Joy, I ran across another article that touches on these issues, and pass it along also for general interest:

What if Everyone in the World Became a Vegetarian?

I'm not advocating this for everyone. I decided to go meat-free a couple of years ago for many of the reasons mentioned in these articles - a combination of health and humaneness and the environment and more - but I don't evangelize. I do think the closing lines of the linked article are worth re-stating, though:

... if the result of a worldwide shift to a plant-based diet sounds like a right-winger's worst nightmare, it's worth pointing out that continuing to eat as much meat as we currently do promises to result in a left-winger's worst nightmare: In a world of untrammeled global warming, where disastrous weather events are routine, global conflicts will increase, only the wealthy will thrive, and the poor will suffer.

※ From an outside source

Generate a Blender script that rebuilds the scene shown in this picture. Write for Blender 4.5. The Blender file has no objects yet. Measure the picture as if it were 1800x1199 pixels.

Let's try a middle path. We're not all going to become vegetarians, but most of us can stop giving our money to factory farms—the biggest and worst offenders, from a pollution and public health perspective. We can eat less meat than we currently do, especially meat from methane-releasing ruminants (cattle, sheep, goats, etc.). Just because a sudden global conversion to vegetarianism would have jarring effects doesn't mean we can't gradually reduce our consumption of meat, giving the market time to adjust. We not only can; we must. After all, with the world's population slated to grow to 9 billion by 2050, we'll be needing to take some of the 25 percent of the world's land area back from the cows.